Like Avon, I too travel around the world spreading the “good news,” but always as an invitation to take or leave and always to be integrated within existing cultures, not to replace them. Sometimes the pedagogy stands in opposition to certain cultural norms— things like valuing questioning the teacher instead of blind acceptance, encouraging women to lead and openly express themselves, awakening the body through dance. But virtually every culture has such threads hidden somewhere in the fabric of their history and its just a question of accent.
Thoughts of retirement continue to swirl around me, questions of “what am I doing with my life?’ have always been with me. I came across a quote in the novel The Signature of All Things that speaks well to these things. The speaker is a 77-year old Englishman with a modest church in Tahiti in the 1800’s. He is asked why he doesn’t return to England after all these years and he replies: 
“I live where I am meant to live. I could never leave my mission, you see. My work here is not an errand. My work here is not a line of employment from which a man may retire into a comfortable dotage. My work is to keep this little church alive for all my days, as a raft against the winds and sorrows of the world. Whosoever wishes to board my raft may do so. I do not force anyone to come aboard, you see, but how can I abandon the raft?” (p. 382)

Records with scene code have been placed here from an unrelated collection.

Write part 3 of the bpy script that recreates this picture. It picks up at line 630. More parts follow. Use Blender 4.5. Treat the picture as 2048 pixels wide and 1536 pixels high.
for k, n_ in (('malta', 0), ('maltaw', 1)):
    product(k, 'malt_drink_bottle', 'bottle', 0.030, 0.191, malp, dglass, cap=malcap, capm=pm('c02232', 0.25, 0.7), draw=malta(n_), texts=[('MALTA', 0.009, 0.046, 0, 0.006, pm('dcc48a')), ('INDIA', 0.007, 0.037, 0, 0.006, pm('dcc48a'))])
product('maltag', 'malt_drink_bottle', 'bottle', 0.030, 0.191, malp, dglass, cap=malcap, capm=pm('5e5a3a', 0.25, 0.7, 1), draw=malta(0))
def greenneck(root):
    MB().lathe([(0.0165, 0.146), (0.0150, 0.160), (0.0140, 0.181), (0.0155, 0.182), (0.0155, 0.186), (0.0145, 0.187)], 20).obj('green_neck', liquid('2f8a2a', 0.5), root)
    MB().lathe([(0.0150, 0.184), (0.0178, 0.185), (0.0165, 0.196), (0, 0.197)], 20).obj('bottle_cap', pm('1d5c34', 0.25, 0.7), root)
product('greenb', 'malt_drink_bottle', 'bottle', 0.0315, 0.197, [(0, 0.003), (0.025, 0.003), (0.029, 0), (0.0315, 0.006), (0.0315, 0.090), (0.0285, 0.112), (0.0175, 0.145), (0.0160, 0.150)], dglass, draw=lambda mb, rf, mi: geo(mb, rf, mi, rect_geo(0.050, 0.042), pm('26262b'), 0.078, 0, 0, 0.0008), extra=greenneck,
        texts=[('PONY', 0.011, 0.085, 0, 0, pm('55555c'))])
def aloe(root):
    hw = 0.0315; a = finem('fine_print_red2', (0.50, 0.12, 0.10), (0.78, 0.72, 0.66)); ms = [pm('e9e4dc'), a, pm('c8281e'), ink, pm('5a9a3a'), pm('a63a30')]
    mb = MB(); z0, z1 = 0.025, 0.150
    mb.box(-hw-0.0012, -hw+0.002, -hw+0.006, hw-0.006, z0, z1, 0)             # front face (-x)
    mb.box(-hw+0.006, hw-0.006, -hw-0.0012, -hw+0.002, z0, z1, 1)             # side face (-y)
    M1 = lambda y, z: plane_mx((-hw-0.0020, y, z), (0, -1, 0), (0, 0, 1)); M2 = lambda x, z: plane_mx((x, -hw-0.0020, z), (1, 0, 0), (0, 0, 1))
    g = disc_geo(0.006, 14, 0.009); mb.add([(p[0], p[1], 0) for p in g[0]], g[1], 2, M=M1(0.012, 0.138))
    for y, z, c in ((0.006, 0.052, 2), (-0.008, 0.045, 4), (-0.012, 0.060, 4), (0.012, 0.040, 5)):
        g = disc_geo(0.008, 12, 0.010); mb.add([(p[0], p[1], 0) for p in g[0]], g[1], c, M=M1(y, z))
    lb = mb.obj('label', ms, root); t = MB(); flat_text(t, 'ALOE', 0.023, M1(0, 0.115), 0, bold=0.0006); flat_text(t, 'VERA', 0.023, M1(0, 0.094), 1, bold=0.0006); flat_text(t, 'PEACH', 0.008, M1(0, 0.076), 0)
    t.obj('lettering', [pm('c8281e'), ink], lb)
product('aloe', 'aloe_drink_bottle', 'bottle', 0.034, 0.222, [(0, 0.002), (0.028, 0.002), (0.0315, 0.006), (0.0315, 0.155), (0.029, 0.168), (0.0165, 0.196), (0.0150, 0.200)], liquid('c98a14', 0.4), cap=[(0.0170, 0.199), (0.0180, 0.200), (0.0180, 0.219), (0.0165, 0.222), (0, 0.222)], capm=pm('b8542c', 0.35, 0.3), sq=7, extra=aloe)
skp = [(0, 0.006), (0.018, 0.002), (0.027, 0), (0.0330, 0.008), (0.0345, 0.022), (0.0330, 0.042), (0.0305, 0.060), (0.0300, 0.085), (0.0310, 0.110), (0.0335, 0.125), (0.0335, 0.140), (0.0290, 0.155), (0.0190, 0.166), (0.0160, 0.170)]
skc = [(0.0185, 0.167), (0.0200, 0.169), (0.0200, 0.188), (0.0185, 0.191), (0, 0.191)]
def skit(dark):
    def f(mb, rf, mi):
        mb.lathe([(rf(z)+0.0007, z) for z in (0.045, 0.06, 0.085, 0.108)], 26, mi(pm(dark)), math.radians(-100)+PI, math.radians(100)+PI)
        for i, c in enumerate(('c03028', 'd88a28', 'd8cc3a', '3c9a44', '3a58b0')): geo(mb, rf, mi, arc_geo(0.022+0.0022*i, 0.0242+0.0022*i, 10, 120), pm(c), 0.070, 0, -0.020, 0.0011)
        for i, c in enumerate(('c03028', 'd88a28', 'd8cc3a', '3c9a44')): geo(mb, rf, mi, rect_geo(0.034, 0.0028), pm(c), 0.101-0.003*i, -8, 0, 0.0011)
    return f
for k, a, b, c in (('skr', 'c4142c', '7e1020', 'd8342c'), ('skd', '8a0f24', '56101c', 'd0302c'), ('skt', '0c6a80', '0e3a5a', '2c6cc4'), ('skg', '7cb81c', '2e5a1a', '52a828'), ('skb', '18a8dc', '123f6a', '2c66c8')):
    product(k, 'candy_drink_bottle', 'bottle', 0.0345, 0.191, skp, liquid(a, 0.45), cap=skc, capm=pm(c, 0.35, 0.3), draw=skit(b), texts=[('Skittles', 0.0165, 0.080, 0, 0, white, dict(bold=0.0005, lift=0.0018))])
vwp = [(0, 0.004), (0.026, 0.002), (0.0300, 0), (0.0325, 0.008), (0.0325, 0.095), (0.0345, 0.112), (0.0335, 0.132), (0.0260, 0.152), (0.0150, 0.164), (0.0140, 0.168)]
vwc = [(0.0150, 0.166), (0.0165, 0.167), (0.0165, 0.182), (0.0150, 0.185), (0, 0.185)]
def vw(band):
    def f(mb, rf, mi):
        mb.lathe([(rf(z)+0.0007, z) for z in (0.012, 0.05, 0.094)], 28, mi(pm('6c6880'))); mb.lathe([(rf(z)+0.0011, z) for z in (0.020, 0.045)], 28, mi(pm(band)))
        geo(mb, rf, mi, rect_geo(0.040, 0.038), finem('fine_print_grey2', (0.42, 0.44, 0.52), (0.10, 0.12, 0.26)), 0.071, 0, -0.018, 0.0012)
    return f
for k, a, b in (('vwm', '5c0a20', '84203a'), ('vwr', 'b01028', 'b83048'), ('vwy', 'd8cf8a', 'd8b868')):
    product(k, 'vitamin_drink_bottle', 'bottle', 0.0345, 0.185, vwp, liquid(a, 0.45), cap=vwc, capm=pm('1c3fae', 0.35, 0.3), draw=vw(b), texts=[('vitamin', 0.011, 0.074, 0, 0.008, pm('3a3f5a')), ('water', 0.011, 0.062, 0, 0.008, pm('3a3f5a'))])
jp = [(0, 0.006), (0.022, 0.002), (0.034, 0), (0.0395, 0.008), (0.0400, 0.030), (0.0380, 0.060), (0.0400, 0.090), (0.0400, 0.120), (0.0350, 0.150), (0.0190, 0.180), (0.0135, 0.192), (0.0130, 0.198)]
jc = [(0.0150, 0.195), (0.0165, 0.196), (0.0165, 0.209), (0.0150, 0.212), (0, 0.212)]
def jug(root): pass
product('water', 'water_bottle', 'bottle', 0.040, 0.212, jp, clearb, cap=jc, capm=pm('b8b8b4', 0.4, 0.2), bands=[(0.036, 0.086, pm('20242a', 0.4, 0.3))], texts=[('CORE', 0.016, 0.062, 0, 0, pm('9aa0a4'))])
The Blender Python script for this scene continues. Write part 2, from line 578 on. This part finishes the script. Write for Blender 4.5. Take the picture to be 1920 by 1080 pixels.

Substitute school or workshop for church and that’s my life. An 8th grader wrote the other day, “I’ve been here for 11 years, through good times and bad, but the music class was always the place I could escape to.” Her raft against “the winds and sorrows of the world.” 
And so I paddle down any river that presents itself and all are welcome aboard.  Missionary work, Orff Schulwerk style. Grab an oar! It’s fun!